После войны она жила в Ленинграде, где у нее был брат Нисим. Оба они в разное время приезжали в Шумилино и бывали у нас в доме. Последний раз я видел Раю летом 1964 г. Она приехала в Шумилино с мужем и дочерью.

Несмотря на тяжелую оккупацию, мое Шумилино сопротивлялось фашистам.

Подробно об этом в 1955–1958 годах писала «Комсомольская правда». Моей семье было особенно приятно, что среди героев шумилинского комсомольского подполья значилась Наташа Герман – старый и искренний друг семьи.

Но вместе с тем мне очень обидно, что о такой легендарной фигуре, как Рувен Массарский так называемая широкая общественность ничего не знает! А ведь жива его послевоенная жена – Надя и их сын – Михаил. На момент моего отъезда из Шумилино они еще проживали в городе и могли много рассказать о военных подвигах Рувена.

Я с большим трудом насчитал четырнадцать еврейских семей, проживавших в первые послевоенные годы в Шумилино.
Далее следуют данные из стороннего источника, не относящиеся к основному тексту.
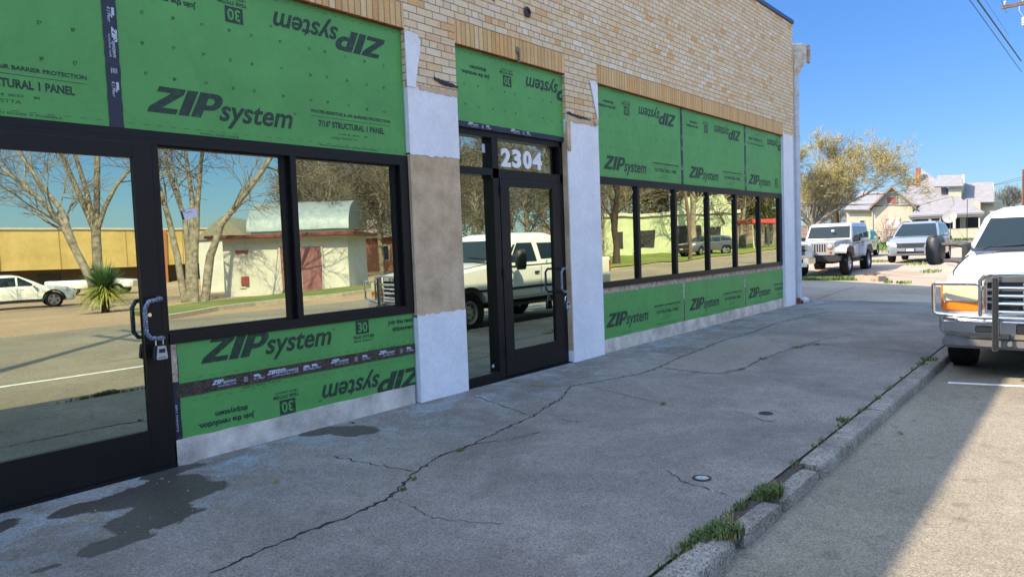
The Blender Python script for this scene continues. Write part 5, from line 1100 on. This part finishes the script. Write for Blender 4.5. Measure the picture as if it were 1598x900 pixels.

Мой незабвенный отец (с кем­то приехавшим из Витебска) летом 1946 года восстановил все уцелевшие надгробия на старом еврейском кладбище. Они же положили первые простые камни на месте расстрела фашистами евреев Шумилино.

Да благословенна и вечна пусть будет память о них!

Семен Старосельский
г. Бат-Ям, Израиль

Семен Старосельский. Семья Старосельских, конец 1950-х годов.